The pick is being hailed as the "first Hispanic," a move that makes the president seem all the more historic to the Obamaphiles on campuses across the country. Of course, this claim is factually incorrect if we note that Benjamin Cardozo, who was nominated to the high court in 1932, was the son of Portuguese immigrants. Depending on which loose definition of "Hispanic" we choose to use, this could mean the first modern minority justice was nominated 77 years ago (and by republican Herbert Hoover, no less!).ˇ
These facts won't matter, of course, to those among the youth of America who like to think that our generation is the first generation ever in the history of mankind to "get it."

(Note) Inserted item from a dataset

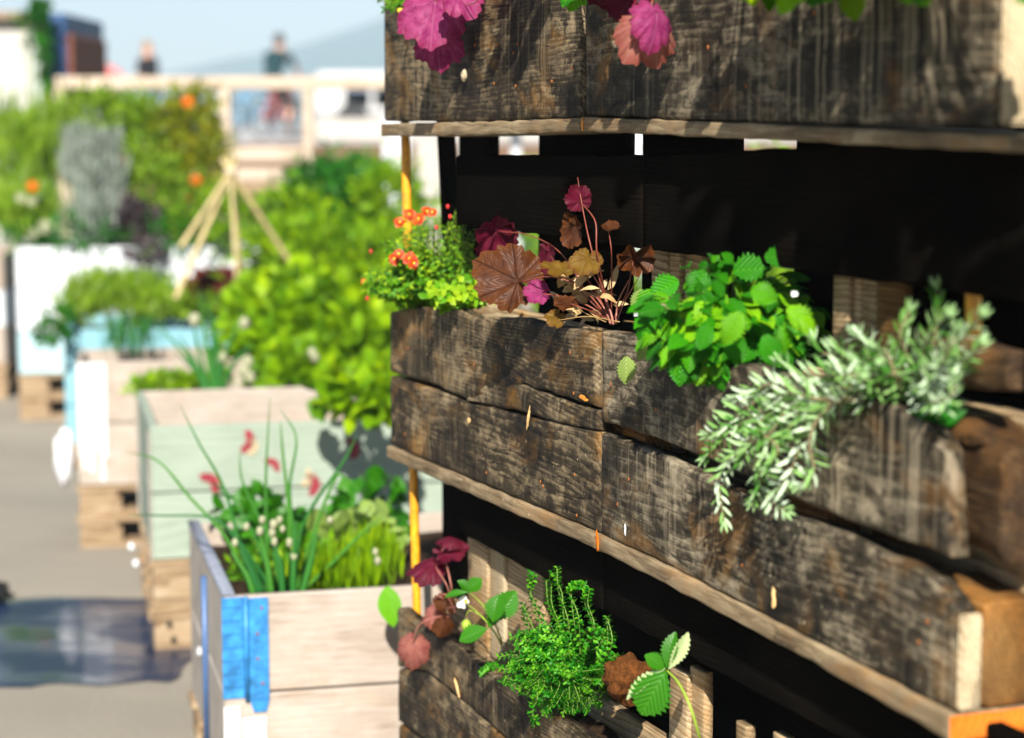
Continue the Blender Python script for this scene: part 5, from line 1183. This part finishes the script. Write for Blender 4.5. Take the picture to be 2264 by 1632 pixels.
# van, bikes, people on the promenade
PZ = 1.18
t = thing('parked_van', 'white van with dark windows parked on the promenade', 'van', (at(760,230,40).x, 40, PZ))
def vbox(nm, x0, x1, y0, y1, z0, z1, mat, lab=None, bev=.12):
    c = MB(); c.box(x0, x1, y0, y1, z0, z1, bev); return emit(nm, c, M[mat], t, ID, lab, smooth=False)
xl = at(690, 230, 40).x
vbox('body', xl, xl+4.4, 40, 41.8, PZ+.35, PZ+1.0, 'vanwhite'); vbox('cabin', xl+.05, xl+3.6, 40.08, 41.7, PZ+.98, PZ+1.25, 'vanwhite', None, .1)
vbox('window', xl+.62, xl+1.15, 40.0, 40.05, PZ+.55, PZ+.95, 'vangrey', 'grey-blue side window', .02); vbox('window', xl+1.2, xl+1.9, 40.0, 40.05, PZ+.55, PZ+.95, 'glass', 'dark side window', .02)
for x in (.8, 3.5):
    c = MB(); n = 20; vs = [(xl+x+.33*math.cos(2*math.pi*i/n), y, PZ+.33+.33*math.sin(2*math.pi*i/n)) for y in (39.95, 40.2) for i in range(n)]
    c.add(vs, [tuple(range(n)), tuple(range(2*n-1, n-1, -1))]+[(i, (i+1) % n, n+(i+1) % n, n+i) for i in range(n)]); emit('wheel', c, M['rubber'], t, ID, smooth=False)
def bike(label, P, ang, mat):
    m = Matrix.Translation(P) @ Matrix.Rotation(rad(ang), 4, 'Z'); t = thing('bicycle', label, 'bicycle', mat=m, group='bicycles on the promenade')
    for x in (-.52, .52):
        c = MB(); ring = [(x+.33*math.cos(a*math.pi/14), 0, .35+.33*math.sin(a*math.pi/14)) for a in range(29)]; c.tube(ring, .022, 6); w = emit('wheel', c, M['rubber'], t, m)
        c = MB()
        for a in range(8): c.tube([(x, 0, .35), (x+.32*math.cos(a*math.pi/4), 0, .35+.32*math.sin(a*math.pi/4))], .004, 4)
        emit('spokes', c, M['steel'], w, m)
    c = MB()
    for a, b in (((-.52,0,.35),(-.08,0,.32)),((-.52,0,.35),(-.18,0,.78)),((-.08,0,.32),(-.22,0,.9)),((-.08,0,.32),(.34,0,.78)),((-.18,0,.78),(.32,0,.86)),((.52,0,.35),(.30,0,.98))): c.tube([a, b], .022, 6)
    emit('frame', c, M[mat], t, m)
    c = MB(); c.ball((-.23, 0, .93), .14, .07, .035, 10, 6); emit('saddle', c, M['rubber'], t, m)
    c = MB(); c.tube([(.22,-.28,1.02),(.30,-.1,1.0),(.30,.1,1.0),(.22,.28,1.02)], .014, 6); emit('handlebar', c, M['steel'], t, m)
def person(label, P, ang, joints, edges, cloth, hair, parts):
    """joints name->(x,y,z,r) ; continuous skinned body with clothing shells as children"""
    m = Matrix.Translation(P) @ Matrix.Rotation(rad(ang), 4, 'Z')
    me = bpy.data.meshes.new('person'); names = list(joints); V = [joints[k][:3] for k in names]; E = [(names.index(a), names.index(b)) for a, b in edges]
    me.from_pydata(V, E, []); o = bpy.data.objects.new('person', me); COL.objects.link(o); o.matrix_world = m; MW[o.name] = m.copy()
    sk = o.modifiers.new('skin', 'SKIN'); sk.use_smooth_shade = True; 
    for i, k in enumerate(names): me.skin_vertices[0].data[i].radius = (joints[k][3], joints[k][3]*(joints[k][4] if len(joints[k]) > 4 else 1))
    me.skin_vertices[0].data[0].use_root = True
    sb_ = o.modifiers.new('sub', 'SUBSURF'); sb_.levels = 2; sb_.render_levels = 2
    me.materials.append(M['skin']); o['label'] = label; o['category'] = 'person'
    for nm, mt, segs in parts:
        c = MB()
        for pl in segs:
            P_ = path([joints[k][:3] for k in pl], 5); rs = [joints[k][3] for k in pl]; n_ = len(P_)
            c.tube(P_, [np.interp(i/(n_-1)*(len(rs)-1), range(len(rs)), rs)*1.25 for i in range(n_)], 12)
        emit(nm, c, M[mt], o, m)
    hd = joints['head']; c = MB(); c.ball((hd[0]-.03, hd[1], hd[2]+.035), .105, .10, .11, 14, 10); emit('hair', c, M[hair], o, m)
    c = MB(); c.ball((hd[0]+.095, hd[1], hd[2]-.01), .018, .014, .022, 8, 6)
    for sy in (-1, 1): c.ball((hd[0], hd[1]+sy*.085, hd[2]), .02, .012, .03, 8, 6)
    emit('face_features', c, M['skin'], o, m)
    return o
JE = [('pelvis','waist'),('waist','chest'),('chest','neck'),('neck','head'),('head','crown'),('chest','shl'),('shl','ell'),('ell','wrl'),('wrl','hal'),('chest','shr'),('shr','elr'),('elr','wrr'),('wrr','har'),('pelvis','hil'),('hil','knl'),('knl','anl'),('anl','tol'),('pelvis','hir'),('hir','knr'),('knr','anr'),('anr','tor')]
def rider(dz=0):
    return {'pelvis':(-.22,0,.98,.13),'waist':(-.17,0,1.14,.12),'chest':(-.05,0,1.38,.14),'neck':(.02,0,1.53,.055),'head':(.05,0,1.66,.085),'crown':(.05,0,1.74,.06),
     'shl':(-.03,.19,1.45,.055),'ell':(.06,.30,1.22,.042),'wrl':(.22,.28,1.07,.03),'hal':(.27,.27,1.04,.03),'shr':(-.03,-.19,1.45,.055),'elr':(.06,-.30,1.22,.042),'wrr':(.22,-.28,1.07,.03),'har':(.27,-.27,1.04,.03),
     'hil':(-.2,.1,.93,.09),'knl':(.15,.12,.72,.06),'anl':(-.05,.12,.34,.04),'tol':(.1,.12,.28,.03),'hir':(-.2,-.1,.93,.09),'knr':(.18,-.12,.55,.06),'anr':(.02,-.12,.16,.04),'tor':(.17,-.12,.1,.03)}
def stander():
    return {'pelvis':(0,0,.95,.13),'waist':(0,0,1.1,.115),'chest':(0,0,1.36,.14),'neck':(0,0,1.52,.055),'head':(.01,0,1.64,.085),'crown':(.01,0,1.72,.06),
     'shl':(0,.19,1.44,.055),'ell':(-.02,.25,1.16,.042),'wrl':(.06,.26,.92,.03),'hal':(.08,.26,.84,.03),'shr':(0,-.19,1.44,.055),'elr':(-.02,-.25,1.16,.042),'wrr':(.06,-.26,.92,.03),'har':(.08,-.26,.84,.03),
     'hil':(0,.1,.9,.09),'knl':(.02,.1,.5,.06),'anl':(0,.1,.09,.04),'tol':(.13,.1,.04,.03),'hir':(0,-.1,.9,.09),'knr':(.02,-.1,.5,.06),'anr':(0,-.1,.09,.04),'tor':(.13,-.1,.04,.03)}
def clothes(top, bot): return [('shirt', top, [('pelvis','waist','chest'),('shr','chest','shl'),('shl','ell'),('shr','elr')]), ('trousers', bot, [('hil','knl','anl'),('hir','knr','anr'),('hir','pelvis','hil')])]
def pz(px, Y): return Vector((at(px, 260, Y).x, Y, PZ))
YP = 35.4
P = pz(618, YP); bike('red bicycle under the rider in teal', P, 62, 'bikered')
person('cyclist in a dark teal shirt seen above the timber rail', P, 62, rider(), JE, None, 'hair', clothes('teal', 'black'))
bike('blue bicycle parked left of the rider', pz(566, YP+.6), 15, 'bikeblue')
person('person in black standing far left of the cyclist', pz(330, 38.3), -30, stander(), JE, None, 'hairfair', clothes('black', 'jeans'))
j = stander(); 
for k in ('chest','neck','head','crown','shl','shr','ell','elr','wrl','wrr','hal','har'):
    x, y, z, r_ = j[k][:4]; d = z-.95; a = .75; j[k] = (x*math.cos(a)+d*math.sin(a), y, .95 + d*math.cos(a) - x*math.sin(a), r_)
person('person in pink bending forward, leftmost on the promenade', pz(262, 39.5), 180, j, JE, None, 'hair', clothes('pinkcloth', 'jeans'))

# water drops thrown over the boxes
mb = MB(); DR = [(1106-3,1370,3.3)]
for (a, b, Y, s_) in ((465,1370,3.2,7),(443,1440,3.2,8),(300,1245,3.6,7),(290,1208,3.6,7),(643,1372,3.2,6),):
    Y *= 1.45; c = MB(); C = at(a, b, Y); q = s_*1.1/F*Y; c.ball(C, q, q, q*1.25, 12, 8)
    single('water_drop', 'falling water drop glinting in the sun near the garden boxes', 'water drop', c, M['drop'], group='falling water drops')

# ------------------------------------------------------------------ haze, world, sun, camera
HAZE = True
if HAZE:
    hm = bpy.data.materials.new('haze'); hm.use_nodes = True; nt = hm.node_tree; nt.nodes.clear()
    vo = nt.nodes.new('ShaderNodeVolumePrincipled'); ou = nt.nodes.new('ShaderNodeOutputMaterial'); nt.links.new(vo.outputs[0], ou.inputs['Volume'])
    vo.inputs['Color'].default_value = (0.60, 0.77, 0.93, 1); vo.inputs['Density'].default_value = 0.0008; vo.inputs['Anisotropy'].default_value = -0.24
    c = MB(); c.box(-1500, 1700, -20, 1900, -1, 320); o = emit('haze', c, hm, smooth=False); o['kind'] = 'stuff'
SEL = 36.0; sv = Vector((-0.05, -1.09, 0)).normalized()*math.cos(rad(SEL)) + Vector((0,0,math.sin(rad(SEL))))
w = bpy.data.worlds.new('World'); sc.world = w; w.use_nodes = True
sky = w.node_tree.nodes.new('ShaderNodeTexSky'); sky.sky_type = 'NISHITA'; sky.sun_disc = False; sky.sun_elevation = rad(SEL)
sky.sun_rotation = math.atan2(sv.x, sv.y); sky.air_density = 1.0; sky.dust_density = 0.6; sky.ozone_density = 2.0
bg = w.node_tree.nodes['Background']; w.node_tree.links.new(sky.outputs[0], bg.inputs[0]); bg.inputs[1].default_value = 0.05
sl = bpy.data.lights.new('sun', 'SUN'); sl.energy = 5.0; sl.angle = rad(0.5); sl.color = (1, 0.94, 0.85)
so = bpy.data.objects.new('sun', sl); COL.objects.link(so); so.rotation_euler = sv.to_track_quat('Z', 'Y').to_euler(); so.location = (0, -5, 8)
cd = bpy.data.cameras.new('camera'); co = bpy.data.objects.new('camera', cd); COL.objects.link(co); sc.camera = co
co.location = CAM; co.rotation_euler = (math.pi/2 - TH, 0, 0)
cd.sensor_fit = 'HORIZONTAL'; cd.sensor_width = 36; cd.lens = F/2264*36; cd.clip_start = 0.05; cd.clip_end = 12000
cd.dof.use_dof = True; cd.dof.focus_distance = 3.08; cd.dof.aperture_fstop = 2.9
sc.view_settings.view_transform = 'Standard'; sc.view_settings.look = 'None'; sc.view_settings.exposure = 1.15; sc.view_settings.gamma = 1
sc.render.engine = 'CYCLES'
sc.cycles.volume_bounces = 0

Young people on the far Left will also be thrilled that Sotomayor comes from a poor background (just like Clarence Thomas) because socioeconomic and racial factors play a role in interpreting the Constitution, or something. More likely, Obama's fans among young people will most likely approve the pick because Obama made it.
Everyone else interested in the future of the Supreme Court may have a few concerns about Judge Sotomayor. She is on record acknowledging that appeals courts are where "policy is made" and has a record of supporting judicial activism. Sotomayor also has the disappointing record of having several of her rulings reversed by the Supreme Court. These are troubling facts that may make the president's pick seem more like a play in the identity politics game than a responsible court nomination.
Still, Sotomayer fits the bill for who Obama said he would nominate to the court if elected, so all of this should not come as a surprise.